When I have an update, I'll sure post it.

The weight and the appearance of these two motors is the same, BTW.

Cheers.

Bill G
03-28-2008, 12:55 AM
How many Poles?

Simibill I opened this thread up and was expecting to see a good joke.:D

Bill

Dr Kiwi
03-29-2008, 07:32 PM
Since you seem desperate for one, Bill:

<center>A Polish man was walking down the street ...

</center>A Polish man was walking down the street, carrying a brown paper bag. He ran into one of his friends, who asked, "Hey! What do you have in the bag?"
The man tells his friend that he has some fish in the bag.
His friend says, "Well, I'll make you a bet. If I can guess how many fish you have in the bag, you'll have to give me one."

The man says, "I'll tell you what. If you tell me how many fish I have in this bag, I'll give you both of them."

ron_van_sommeren
03-29-2008, 09:50 PM
...
But on a typical brushless outrunner motor used, with 12 electromagnetic 'stator teeth', these poles are not grouped... www.actro.de outrunners, years before outrunners became popular, in fact, the first ones.

http://www.actro.de/bilder/gross/actroSchnittmodell.gif

DarZeelon
03-30-2008, 01:06 AM
Well, Ron,


This specific brushless motor does seem to have grouped stator-teeth...

They are grouped diffferently from what I had initially envisioned.
I thought of each 'tooth' being a member of one windings group...

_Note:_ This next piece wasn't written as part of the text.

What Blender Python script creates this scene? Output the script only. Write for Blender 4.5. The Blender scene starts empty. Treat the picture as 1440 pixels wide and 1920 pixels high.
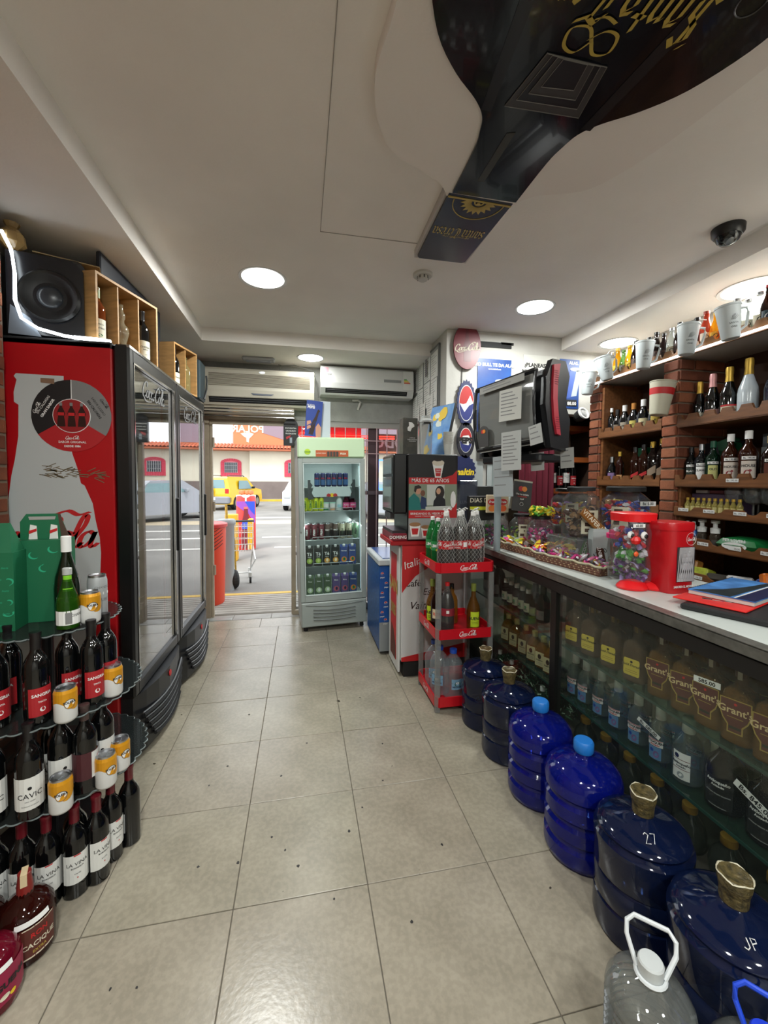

Here, each stator tooth is a member of all three windings groups, depending on which is currently energized and what its polarity is...


Cheers,

Dar

ron_van_sommeren
03-30-2008, 10:35 PM
It's the only winding of this type I've seen in 'our' RC e-flightmotors, and these Actro (excellent quality) motors have been around for at least ten years.

DarZeelon
03-31-2008, 06:28 AM
Ron,


I will need to take apart a few more brushless motors to be sure...

It does make sense that all applicable 'teeth' be energized, at any time.
I.e. if a stator tooth can pull an adjacent magnetic pole in the right direction, it must be powered to do so.